第一列のリーダー、第四列のAヘッド、第六列のリーダー─。WSJの一面を半世紀以上にわたって支えてきたのは、月曜日から金曜日まで毎日掲載される三本のフィーチャー記事だ。特にリーダーは同紙に数々のピュリツァー賞をもたらしてきた看板コラムであり、一流紙の証しだった。

WSJでは最高の書き手が「ページワンエディター(一面担当編集者)」になる。ページワンエディターは二本のリーダーとAヘッドにだけ責任を持ち、一本の記事を完成させるまでに数カ月かけることも珍しくなかった。編集局内では「一面にフィーチャー記事を書かなければ一人前ではない」と言われ、記者の間での競争は激しかった。

日本の新聞記者にしてみれば、フィーチャー記事を主体にするWSJ編集局の雰囲気は別世界に見えるだろう。本書には次のような興味深い記述がある。

「ジャーナルの伝統に従い、編集者たちはその日の最大のニュースが何かは議論しなかった。世界中のどの国のどの新聞とも違って、ウォール・ストリート・ジャーナルは、一面にはニュースを載せないことで知られる。大きなニュースは『A3』と呼ばれる中面に並んでいた。

一面を飾る優れた特集記事や調査報道の掲載予定は、掲載の数週間前、場合によっては何カ月も前に決まっていた。このためジャーナルの日々の編集会議では、もっとも悲惨もしくはもっともドラマチックなニュースは何かをめぐって激論が交わされることもなく、その日の記事の予定が型どおりに説明されるだけだった」

マードック傘下に入った2007年以降、WSJの一面からはリーダーは実質的に消えつつある。「Aヘッドがなくなるのも時間の問題」との見方もある。事実、かつては第四列の上方に置かれていたAヘッドは、今では一面の一番下に追いやられている。

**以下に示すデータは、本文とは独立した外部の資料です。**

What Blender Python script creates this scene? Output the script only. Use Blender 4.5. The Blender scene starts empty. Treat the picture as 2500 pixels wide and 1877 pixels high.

それもそのはず、マードックは「まどろっこしい」との理由でフィーチャー記事を嫌っているからである。本書に書いてあるように、初めて顔を出したWSJ支局長会議の席で次のように発言している。

「大きなニュースが発生したら、何が起きたのかすぐに書け。基本事実を第一パラグラフに持ってくるように。分析は後でいい。読者はそんなに暇じゃない。(中略)記事は短ければ短いほどいい」

「長い記事は週末版へ回せ。ニューヨーク・タイムズで最悪なのは(フィーチャー記事ばかりの)日曜版だ。(中略)分厚くてグレー一色で、金曜日の正午以前に書かれた古い記事だけ載せている」

要するに、WSJ流フィーチャー記事を拒否し、日付モノと逆ピラミッド型への復帰を宣言したのである。キルゴア改革の全面否定ともいえよう。